Historicamente, esse discurso “acima dos partidos”, de combate à baderna, à corrupção, à bandalheira, sempre levou o país para o buraco, períodos sombrios em que os pobres sempre foram os que mais se lascaram. A vassoura do Jânio, a Marcha da Família com Deus e pela Propriedade, a UDN do Lacerda, os militares golpistas, a caça aos marajás do Collor, são alguns dos exemplos de momentos de tensionamentos políticos em que esse discurso fácil e irracional acabou empurrando o país para momentos sinistros. Por isso é sempre bom estar atento, conversando com o coleguinha do lado, levando essa conversa para outras esferas da disputa política. O combate à corrupção se faz todo o dia e é com participação popular, com garantia de direitos, com envolvimento em lutas por maior controle social; não é gritando um discurso vago, sem foco nas causas, sem entender que é a própria máquina que está em jogo. A direita adora o discurso contra a corrupção. Podemos até não identificar mais o que é a esquerda hoje, tudo bem; mas a direita, sim, sabemos facilmente quem é e ela continua em sua maior parte como sempre foi: extremamente corrupta, elitista, racista e com saudades dos “velhos tempos”.
Outro ponto a salientar é que essas semanas tem colocado em xeque o mito costumeiramente difundido de que o brasileiro é um conformado, um otário sempre manipulado, levado por cachaça, samba e futebol. Com muitas variações esse é um discurso direitoso que tem forte adesão principalmente nas camadas médias das grandes cidades; um discurso de quem não entende nada do que é o Brasil profundo, o país que não aparece nas telinhas, um povo que tem se reinventado há séculos, que tem um pé na tradição e outro na contemporaneidade, antes mesmo dos teóricos bacanas de agora descobrirem e pensarem os conceitos que têm feito a cabeça da rapaziada. Um povo do tambor e do computador, mesmo quando esse não chega a todos como deveria.
Um povo que dança, que festeja, que sabe viver, que trabalha duro, que faz a melhor música do mundo, que é ordeiro sim, porque é generoso. Isso não é sinônimo de passividade nem nunca foi. Talvez – veja bem, talvez – tenhamos criado gerações mais desconectadas da participação política a partir do trauma pesado da ditadura militar, que teve seu declínio justamente quando o american way of life estava sendo massificado ao extremo pelo monopólio da mídia. Mas, é uma suposição, uma vez que, ainda assim, manifestações críticas continuaram rolando em todo o país mesmo nesse período pós-ditadura e pré-Internet.

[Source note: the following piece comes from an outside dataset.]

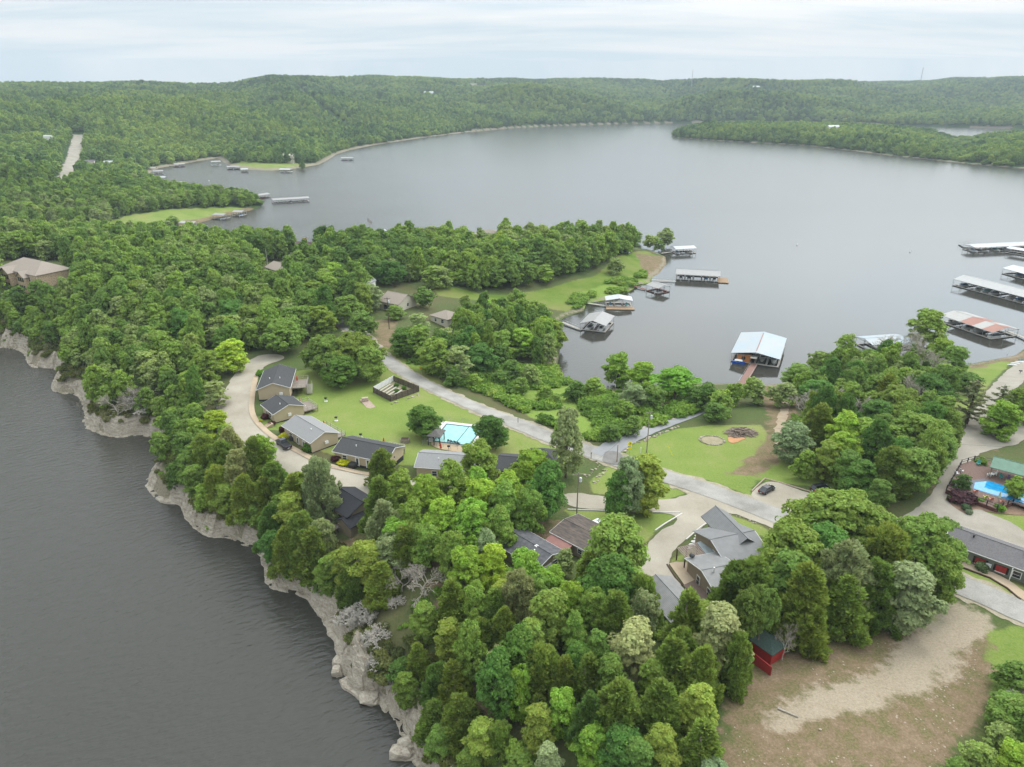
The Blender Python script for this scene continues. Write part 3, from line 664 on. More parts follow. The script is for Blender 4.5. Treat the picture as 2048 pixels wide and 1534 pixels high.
PROTO = {}
def reg(kind, builds, crownmat, barkmat, H, R):
    PROTO[kind] = dict(H=H, R=R, cm=crownmat, v=[])
    for i, b_ in enumerate(builds):
        if isinstance(b_, MB): cr_me = None; mb = b_
        else: V, Q, mb = b_; cr_me = npmesh(kind+'_crown', V, Q, crownmat)
        tm = bpy.data.meshes.new(kind+'_trunk'); tm.from_pydata(mb.v, [], mb.f); tm.materials.append(barkmat)
        tm.polygons.foreach_set('use_smooth', [True]*len(tm.polygons))
        PROTO[kind]['v'].append((cr_me, tm))
reg('oak', [broad(s, n=24000, size=.33) for s in (11,12,13)], leafM, barkM, 12, 5)
reg('bigoak', [broad(s, H=15, R=9, nl=70, lr=(1.0,2.1), n=56000, size=.38, base=.2) for s in (15,)], leafM, barkM, 15, 9)
reg('maple', [broad(s, nl=28, lr=(.7,1.5), n=20000, size=.32, base=.1, tr=(.34,.85)) for s in (21,22)], leafM, barkM, 12, 5)
reg('locust', [broad(31, nl=22, lr=(1.1,1.8), n=20000, size=.28, base=.42, flat=.6, tr=(.3,.7))], leafM, barkM, 12, 5)
reg('cedar', [cedar(s, n=22000, size=.46, tips=60) for s in (41,42)] + [cedar(43, pw=.45, tips=66, n=24000, size=.46)], leafM, barkM, 11, 2.7)
reg('juniper', [cedar(51, R=3.4, pw=.36, tips=70, n=28000, size=.46), cedar(52, R=3.4, pw=.46, tips=70, n=28000, size=.46), broad(55, H=11, R=3.4, nl=24, lr=(.6,1.3), n=20000, size=.32, base=.08, tr=(.3,.75)), broad(56, H=11, R=3.4, nl=20, lr=(.6,1.5), n=20000, size=.32, base=.12, tr=(.3,.85))], leafM, barkM, 11, 3.4)
reg('bare', [bare(61, levels=6, nb=3, r0=.17), bare(62, levels=6, nb=3, spread=.7, H=9, r0=.17)], deadM, deadM, 8, 4)
reg('thicket', [bare(65, levels=6, nb=3, dens=1.3, spread=1.15, H=4.5, r0=.10, z0=.26)], paleM, paleM, 4.0, 3.0)
reg('cypress', [sparse(71)], leafM, barkM, 13, 3.2)
reg('sapling', [broad(81, R=3.2, nl=14, lr=(.6,1.1), n=4200, size=.34, base=.15, tr=(.3,.6), per=30)], leafM, paleM, 12, 3.2)
reg('midtree', [broad(s, n=5200, size=.6, nl=18, lr=(1.1,2.0), tr=(.5,1.2), per=22) for s in (91,92,93)], midM, barkM, 12, 5)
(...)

A História do Brasil é fartamente recheada de resistências e lutas pela liberdade e pela participação política mais ampla, movimentos históricos duramente reprimidos pelo aparato escravocrata e concentrador de renda, cujos herdeiros continuam por aí como fantasmas a assombrar nossa democracia. A Balaiada, a Confederação dos Tamoios, a Sabinada, a revolução Farroupilha, Canudos, a República Guarani, a Cabanada, a Revolta dos Malês, dos Muckers, do Vintém, da Chibata, da Vacina; a Praieira, a resistência ao Bota-Abaixo, a Coluna Prestes, as revoltas contra a carestia e o saque popular de 1962… A organização de centenas de mocambos e quilombos pelo país afora, onde só Palmares durou mais de cem anos… Os vários levantes dos tupinambás, dos cariris, dos aimorés, dos potiguares; a Conjuração Baiana, o impeachment do Collor, as frentes de resistência à ditadura…. E os quebra-quebras contra a situação humilhante dos trens, os protestos contra os serviços das barcas, a luta contra as remoções arbitrárias, as diversas frentes do Movimento Popular por Moradia, o heroico MST, o maior movimento popular organizado do mundo, hoje covardemente criminalizado pela grande mídia brasileira…
O Brasil vem se construindo, reinventando, improvisando, trabalhando e experimentando um jeito de estar no mundo que é diverso e empolgante. Mas, não custa ficar atento, se não a gente vai repetindo o discurso dos que representam até hoje o atraso, a infelicidade e a barbárie.